New Delhi: India celebrates National Education Day every year on November 11 to commemorate the birth anniversary of the country’s first education minister Maulana Abul Kalam Azad. He served the nation between 1947 to 1958 during Pandit Jawaharlal Nehru’s government. A reformer, freedom fighter, scholar and eminent educationist, he was committed to building the nation through education.
Ministry of Human Resource Development (MHRD) had proclaimed the day as a national observance on September 11, 2008. The first National Education Day was inaugurated on November 11, 2008, by then President of India, Pratibha Patil at Vigyan Bhawan.
Maulana Azad was born on this day in 1888. He is known as the key architect of education in independent India. The day is observed to remember the exemplary contributions of Maulana Azad in nation-building, institution-building and in the field of education. He used to say that schools are laboratories that produce future citizens of the country.
He laid the base for higher education and technological and scientific research and education as well as the recent emergence of knowledge-based industries.
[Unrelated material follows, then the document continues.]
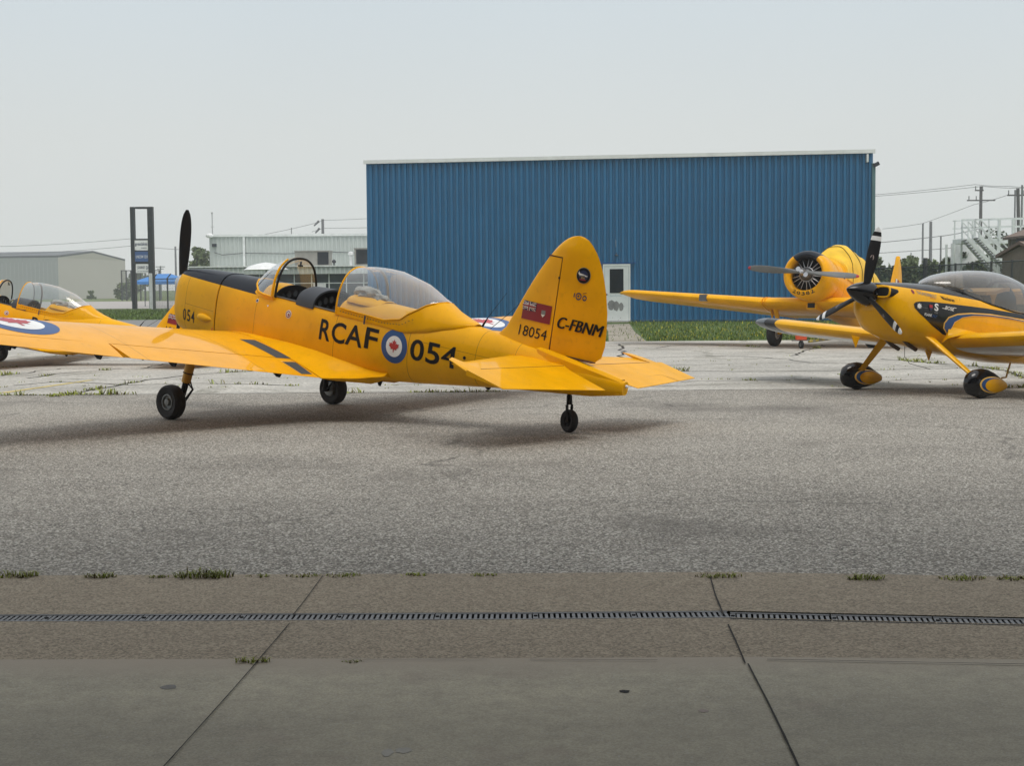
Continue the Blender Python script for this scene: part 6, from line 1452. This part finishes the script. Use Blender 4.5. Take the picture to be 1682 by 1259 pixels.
    mb = MB(); mb.loft([[Vector((x, y, z)) for y, z in ((.12, .80), (.12, 1.0), (-.12, 1.0), (-.12, .80))] for x in (1.0, .3)]); mb.build('oil_cooler_scoop', yp, root, 0)
    mb = MB(); mb.box((1.003, 0, .885), (.02, .18, .12)); mb.build('scoop_mouth', mk['matt_black'], root, 0)
    # canopy cover
    cvm, nt, b = newmat('cover_yellow'); nt.links.new(mul(nt, (0.82, 0.50, 0.006), noise_fac(nt, 2.5, .75, 1.15, 4)), b.inputs['Base Color']); b.inputs['Roughness'].default_value = .55
    TC = [(.05, 2.24), (-.12, 2.42), (-.35, 2.65), (-.62, 2.78), (-1.0, 2.80), (-1.6, 2.77), (-2.3, 2.74), (-3.0, 2.62), (-3.8, 2.42), (-4.3, 2.20)]
    mb = MB(); rg = []
    for x, zt_ in [(x, None) for x in frange(.05, -4.3, 40)]:
        for a, b in zip(TC, TC[1:]):
            if a[0] >= x >= b[0] - 1e-6: t = (a[0] - x) / (a[0] - b[0]); zt_ = a[1] * (1 - t) + b[1] * t; break
        zt_ = zt_ or 2.2; zl_ = 1.72; w_ = hw(HS, x, zl_) + .02; r = []
        for i in range(31):
            a = pi * i / 30; ca, sa = cos(a), sin(a); y = w_ * math.copysign(abs(ca) ** .8, ca); z = zl_ + (zt_ - zl_) * sa ** .8
            y *= 1 - .18 * max(0, z - 2.2) / .5; f = .035 * noise.noise(Vector((x * 2.6 + z * 2.2, y * 1.2, z * 1.1))) + .014 * noise.noise(Vector((x * 8 + z * 5, y * 3, z * 2)))
            r.append(Vector((x, y * (1 + f * 1.2), z + f * sa)))
        rg.append(r)
    mb.loft(rg, closed=False, c0=True, c1=True); mb.build('canopy_cover', cvm, root, 60)
    m_ = MB()
    for x in (-.35, -1.15, -2.3): 
        k_ = min(range(len(rg)), key=lambda i: abs(rg[i][0].x - x)); m_.tube([p + Vector((.004 - .35 * (p.z - 1.7) * 0, p.y * .012, .008)) for p in rg[k_]], .008, 5)
    m_.build('cover_strap', mk['ink'], root)
    # wings: flat centre section, tapered outer panels
    def wing_r(y, sg, tipf=1.0):
        if y <= 1.32: x0, x1, z = .98, -1.45, .98
        else: t = (y - 1.32) / 4.3; x0 = .98 - .40 * t; x1 = -1.45 + .72 * t; z = .98 + .085 * (y - 1.32)
        c = (x0 - x1); m_ = (x0 + x1) / 2
        if y > 5.2: k = sqrt(max(.02, 1 - ((y - 5.2) / .46) ** 2)); x0 = m_ + (x0 - m_) * (.55 + .45 * k); x1 = m_ + (x1 - m_) * (.55 + .45 * k); tipf = max(.12, k)
        c = x0 - x1; S = [(1 - cos(pi * i / 12)) / 2 for i in range(13)]; hu, hl = .082 * tipf, .055 * tipf
        return [Vector((x0 - s * c, sg * y, z + hu * c * naca(s))) for s in S] + [Vector((x0 - s * c, sg * y, z - hl * c * naca(s) - .001)) for s in S[::-1]]
    for sg in (1, -1):
        m_ = MB(); m_.loft([wing_r(y, sg) for y in (0.0, .6, 1.30)]); m_.build('wing_centre', cp if 0 else yp, root, 50)
        m_ = MB(); m_.loft([wing_r(y, sg) for y in (1.34, 2.2, 3.2, 4.2, 5.2, 5.35, 5.5, 5.6, 5.65)]); wg = m_.build('wing', yp, root, 50)
        for y in (1.32, 1.25): m_ = MB(); r = wing_r(y, sg); cc = sum(r, Vector()) / len(r); m_.loft([[cc + (p - cc) * 1.025 + Vector((.02 * (1 if p.x > cc.x else -1), dy, 0)) for p in r] for dy in (-.012 - (0), .012)]); o_ = m_.build('joint_band', yp, root, 0); o_.parent = wg
        m_ = MB(); r = wing_r(3.0, sg); m_.box((r[0].x + .008 - .05, sg * 3.0, r[0].z), (.12, .20, .16)); o_ = m_.build('landing_light', mk['gauge'], root, 0); o_.parent = wg
        m_ = MB(); m_.sphere((.2, sg * 5.69, 1.36), .05, 0, 6, (1.6, 1, .6)); o_ = m_.build('tip_lamp', mk['gold'], root); o_.parent = wg
    # tail
    m_ = MB(); rg = []
    for z, xa, xb in ((1.9, -4.9, -6.35), (2.3, -5.15, -6.45), (2.7, -5.32, -6.45), (3.1, -5.50, -6.35), (3.35, -5.62, -6.22), (3.5, -5.74, -6.08), (3.55, -5.82, -6.0)):
        rg.append([Vector((xa, 0, z)), Vector((xa - .25 * (xa - xb), .055, z)), Vector((xa - .6 * (xa - xb), .045, z)), Vector((xb, 0, z)), Vector((xa - .6 * (xa - xb), -.045, z)), Vector((xa - .25 * (xa - xb), -.055, z))])
    m_.loft(rg)
    for sg in (1, -1):
        Ff = lambda u, v: Vector((-(5.6 + u), sg * (.055 + .004), v)); decal(m_, poly2d([(.0, 2.62), (.34, 2.62), (.34, 2.85), (0, 2.85)]), Ff, DRED); decal(m_, poly2d([(.0, 2.74), (.15, 2.74), (.15, 2.85), (0, 2.85)]), lambda u, v: Ff(u, v) + Vector((0, sg * .004, 0)), WHI)
    fm = list(DECM); fm[0] = yp; m_.build('fin', fm, root, 50)
    for sg in (1, -1):
        m_ = MB(); m_.loft([[Vector((xa, sg * y, 1.95)), Vector(((xa + xb) / 2, sg * y, 2.0)), Vector((xb, sg * y, 1.95)), Vector(((xa + xb) / 2, sg * y, 1.9))] for y, xa, xb in ((.08, -5.0, -6.2), (1.4, -5.25, -6.2), (1.85, -5.5, -6.1))]); m_.build('tailplane', yp, root, 40)
    # gear
    for sg in (1, -1):
        wv = Vector(loc) + R @ Vector((.0, 1.27 * sg, 0)); wv.z = .34; c = gl(wv); wheel(root, c, .34, .22, (0, 1, 0), .45, 'silver')
        m_ = MB(); m_.tube([c + Vector((0, -.17 * sg, 0)), Vector((.28, 1.12 * sg, .62)), Vector((.62, 1.10 * sg, .95))], [.045, .05, .075], 10); m_.tube([c + Vector((0, -.17 * sg, 0)), c], .04, 8); m_.build('landing_leg', yp, root)
        m_ = MB(); m_.tube([c + Vector((.02, -.17 * sg, .08)), Vector((.26, 1.12 * sg, .60))], .032, 8); m_.build('oleo', mk['silver'], root)
        m_ = MB(); m_.prism([Vector((.75, (1.2) * sg, .96)), Vector((.35, 1.2 * sg, .95)), Vector((.45, 1.22 * sg, .62))], (0, .015, 0)); m_.build('gear_door', yp, root, 0)
    tw = gl(Vector((*(Vector(loc) + R @ Vector((-5.7, 0, 0))).xy, .16))); wheel(root, tw, .16, .1); m_ = MB(); m_.tube([tw, Vector((-5.5, 0, 1.6))], .03, 8); m_.build('tail_leg', mk['ink'], root)
radial((7.83, 36.83, 0), radians(-58.7), radians(11))

# tow bar with small wheel under the radial trainer
p = G(1316, 573); tbr = thing('tow_bar', 'orange tow dolly head with small wheel and striped bar on the concrete', 'tow bar', (p.x, p.y, 0))
wheel(tbr, (0, 0, .10), .10, .07, (1, .25, 0)); m_ = MB(); m_.box((0, .02, .30), (.24, .22, .16)); m_.box((0, 0, .385), (.13, .14, .05)); m_.build('head', mk['orange'], tbr, 0)
m_ = MB(); m_.box((-.02, 0, .205), (.42, .10, .03)); m_.box((0, 0, .15), (.05, .04, .12)); m_.build('fork', mk['grey_metal'], tbr, 0)
q = G(1440, 563) - p; q.z = .26; m_ = MB(); a_ = Vector((.2, .05, .17))
for i in range(24): m_.tube([a_.lerp(q, i / 24), a_.lerp(q, (i + 1) / 24)], .03, 8, i % 2)
m_.build('bar', [simple('bar_yellow', (.6, .5, .12), .5), simple('bar_grey', (.35, .34, .25), .5)], tbr)

# ------------------------------------------------------------------ haze
hm = bpy.data.materials.new('haze'); hm.use_nodes = True; nt = hm.node_tree; nt.nodes.clear(); o_ = N(nt, 'ShaderNodeOutputMaterial'); v_ = N(nt, 'ShaderNodeVolumePrincipled')
v_.inputs['Color'].default_value = (.93, .97, 1, 1); v_.inputs['Density'].default_value = 0.0007; v_.inputs['Anisotropy'].default_value = 0.2; nt.links.new(v_.outputs[0], o_.inputs['Volume'])
m_ = MB(); m_.box((0, 170, 8), (760, 420, 18.0 + 4)); hz = m_.build('haze', hm, smooth=0); hz['kind'] = 'stuff'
The late education minister also promoted research in eastern learning and literature. He also set up the three academies to develop the fine arts and to create socio-religious and cultural inter-linkages in India- Lalit Kala Academy, Sangeet Natak Academy and Sahitya Academy.
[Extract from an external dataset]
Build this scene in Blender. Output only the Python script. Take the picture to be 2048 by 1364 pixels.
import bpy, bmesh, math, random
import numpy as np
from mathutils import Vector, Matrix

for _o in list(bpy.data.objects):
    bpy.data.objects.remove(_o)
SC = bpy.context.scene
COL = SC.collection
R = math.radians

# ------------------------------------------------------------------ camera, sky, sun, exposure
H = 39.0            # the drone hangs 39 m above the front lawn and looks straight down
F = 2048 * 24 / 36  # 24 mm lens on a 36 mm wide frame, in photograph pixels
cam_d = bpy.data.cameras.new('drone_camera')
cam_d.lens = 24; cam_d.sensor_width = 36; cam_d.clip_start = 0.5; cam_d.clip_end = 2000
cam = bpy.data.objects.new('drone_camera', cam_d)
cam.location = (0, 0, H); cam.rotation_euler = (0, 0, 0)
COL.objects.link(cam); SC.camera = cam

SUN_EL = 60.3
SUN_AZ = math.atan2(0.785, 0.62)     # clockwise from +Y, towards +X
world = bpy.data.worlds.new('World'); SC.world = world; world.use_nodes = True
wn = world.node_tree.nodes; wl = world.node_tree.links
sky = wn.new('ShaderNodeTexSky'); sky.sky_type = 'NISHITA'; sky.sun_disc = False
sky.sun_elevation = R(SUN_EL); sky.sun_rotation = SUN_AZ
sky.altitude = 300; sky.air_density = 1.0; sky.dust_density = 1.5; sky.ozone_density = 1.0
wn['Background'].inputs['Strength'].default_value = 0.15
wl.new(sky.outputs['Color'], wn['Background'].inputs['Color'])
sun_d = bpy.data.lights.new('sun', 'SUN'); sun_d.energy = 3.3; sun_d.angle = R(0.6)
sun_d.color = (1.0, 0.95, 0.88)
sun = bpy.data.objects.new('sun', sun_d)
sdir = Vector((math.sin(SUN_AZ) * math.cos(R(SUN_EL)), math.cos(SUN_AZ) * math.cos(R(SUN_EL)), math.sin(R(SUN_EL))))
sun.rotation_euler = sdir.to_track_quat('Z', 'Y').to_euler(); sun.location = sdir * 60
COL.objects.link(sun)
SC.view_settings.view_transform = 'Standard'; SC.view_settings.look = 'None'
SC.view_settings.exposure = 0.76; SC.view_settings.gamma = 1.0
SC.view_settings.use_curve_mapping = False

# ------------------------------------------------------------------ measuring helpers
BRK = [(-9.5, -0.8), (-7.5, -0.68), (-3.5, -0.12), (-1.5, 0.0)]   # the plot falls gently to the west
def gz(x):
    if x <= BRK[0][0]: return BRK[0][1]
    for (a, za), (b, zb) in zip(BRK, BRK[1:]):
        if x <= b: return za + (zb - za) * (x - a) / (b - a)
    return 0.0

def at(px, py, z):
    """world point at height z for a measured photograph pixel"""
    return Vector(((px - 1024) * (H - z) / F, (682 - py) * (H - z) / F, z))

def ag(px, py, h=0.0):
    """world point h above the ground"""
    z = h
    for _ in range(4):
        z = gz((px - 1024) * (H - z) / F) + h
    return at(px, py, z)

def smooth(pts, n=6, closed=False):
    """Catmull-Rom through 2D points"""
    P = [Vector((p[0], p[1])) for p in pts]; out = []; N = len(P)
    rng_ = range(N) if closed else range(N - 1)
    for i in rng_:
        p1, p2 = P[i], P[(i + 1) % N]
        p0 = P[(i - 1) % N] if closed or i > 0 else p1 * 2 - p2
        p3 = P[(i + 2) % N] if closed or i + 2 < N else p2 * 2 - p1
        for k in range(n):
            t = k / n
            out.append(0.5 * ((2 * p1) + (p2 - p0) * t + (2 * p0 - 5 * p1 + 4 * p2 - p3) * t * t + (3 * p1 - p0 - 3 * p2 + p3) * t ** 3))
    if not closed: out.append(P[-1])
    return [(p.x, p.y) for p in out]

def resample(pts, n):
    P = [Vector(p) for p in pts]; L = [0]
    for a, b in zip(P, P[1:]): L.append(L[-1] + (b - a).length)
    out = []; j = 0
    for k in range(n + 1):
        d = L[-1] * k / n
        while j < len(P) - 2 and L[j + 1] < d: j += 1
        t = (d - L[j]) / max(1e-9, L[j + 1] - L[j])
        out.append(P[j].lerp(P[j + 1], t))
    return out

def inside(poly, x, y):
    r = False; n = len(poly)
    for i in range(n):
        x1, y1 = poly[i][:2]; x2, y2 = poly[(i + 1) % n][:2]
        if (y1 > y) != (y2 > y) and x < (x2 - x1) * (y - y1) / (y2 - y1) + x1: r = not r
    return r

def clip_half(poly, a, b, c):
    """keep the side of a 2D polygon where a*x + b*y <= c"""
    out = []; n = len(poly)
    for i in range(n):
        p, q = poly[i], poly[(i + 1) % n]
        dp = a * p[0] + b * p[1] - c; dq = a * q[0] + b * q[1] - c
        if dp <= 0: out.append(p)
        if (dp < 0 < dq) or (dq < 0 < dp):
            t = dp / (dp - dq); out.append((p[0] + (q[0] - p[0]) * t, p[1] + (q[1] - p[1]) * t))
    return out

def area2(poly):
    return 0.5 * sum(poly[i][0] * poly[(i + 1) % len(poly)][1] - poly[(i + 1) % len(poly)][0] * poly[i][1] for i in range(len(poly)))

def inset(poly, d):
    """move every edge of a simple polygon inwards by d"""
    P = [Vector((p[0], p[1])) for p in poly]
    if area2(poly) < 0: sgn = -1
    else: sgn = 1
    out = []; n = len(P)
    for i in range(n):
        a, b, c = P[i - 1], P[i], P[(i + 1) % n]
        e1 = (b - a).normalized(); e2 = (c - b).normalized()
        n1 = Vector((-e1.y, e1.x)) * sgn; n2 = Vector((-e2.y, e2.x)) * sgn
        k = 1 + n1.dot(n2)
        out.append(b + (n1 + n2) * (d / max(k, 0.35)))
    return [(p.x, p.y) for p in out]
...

Apart from this, he also advocated education for women and free and compulsory primary education for children up to the age of 14.
Several institutes including IIT Kharagpur, University Grants Commission (UGC), Indian Council for Cultural Relations (ICCR), Indian Institute of Science (IISc) Bangalore and Council of Scientific and Industrial Research (CSIR) are some of his establishments. He passed away on February 22, 1958, at the age of 69.